Today, April 18, 2019, American journalism brims over with awareness that a prosecutor's decision not to pursue criminal charges does not necessarily mean that the person in question is actually innocent. It is not "exoneration" as that term is widely understood.
Mark the date on the calendar and count the days until the next report that refers to the Death Penalty Information Center's so-called "innocence list" of supposedly "exonerated" former death row inmates as if the people on it actually are innocent. I predict it won't be long. Memory is short, and confirmation bias is powerful.
In short, a prosecutor's decision not to re-prosecute after a death row inmate's conviction is overturned for any reason, which may have nothing to do with actual innocence, is enough to qualify for the list. The criteria for inclusion do not require actual innocence, proof of innocence, or even evidence of innocence. For more detail, see Ward Campbell, Exoneration Inflation (2008).
The claim of the notorious Professor Gross that 4% of all people on death row are innocent is based on calculations that use the DPIC's list as a base for who is innocent. As we used to say in the computer programming business, "garbage in, garbage out." If the input data are wrong it doesn't matter if the calculations are correct, the output is still wrong.
Governor Newsom cited Gross's article in his executive order freezing executions in California, but he falsely attributed Gross's estimate to the National Academy of Sciences. The fact that an article is published in a journal sponsored by NAS does not transform the author's claims into NAS findings. But facts don't matter when you are on a crusade, and political correctness of your bottom line is a largely effective shield against scrutiny from today's fact checkers.

"a prosecutor's decision not to re-prosecute after a death row inmate's conviction
is overturned for any reason, which may have nothing to do with actual innocence..."
~~ This is disappointing and enraging. [Not a lawyer here.]
When I was trained as a policeman, guilt and innocence
was all we cared about, beside the general goals of
protecting and serving, and keeping the peace.

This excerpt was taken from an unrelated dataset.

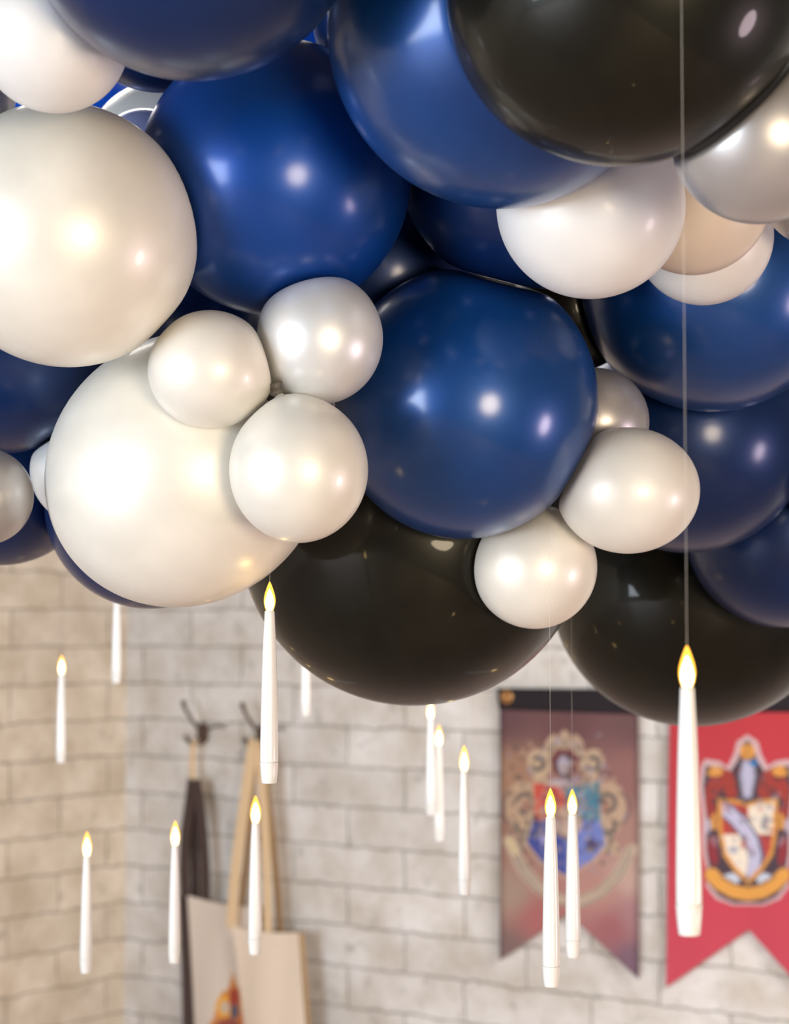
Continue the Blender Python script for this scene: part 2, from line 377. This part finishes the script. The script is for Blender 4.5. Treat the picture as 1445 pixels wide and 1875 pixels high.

Being where 'the rubber meets the road', allowed our determination
of whether to arrest and charge to be of the sort of observation and
eye-witnesses.
With a guilty murderer there need not be any guile, or meaningless
tautologies such as 'better to let a thousand guilty go free rather
than wrongly convict one innocent man.'
I think every American knows the difference between getting out on a
technicality and being exonerated of committing a crime. Aside from
a vested or muddled mind, I can see no reason that justice
professionals cannot differentiate between the two as well.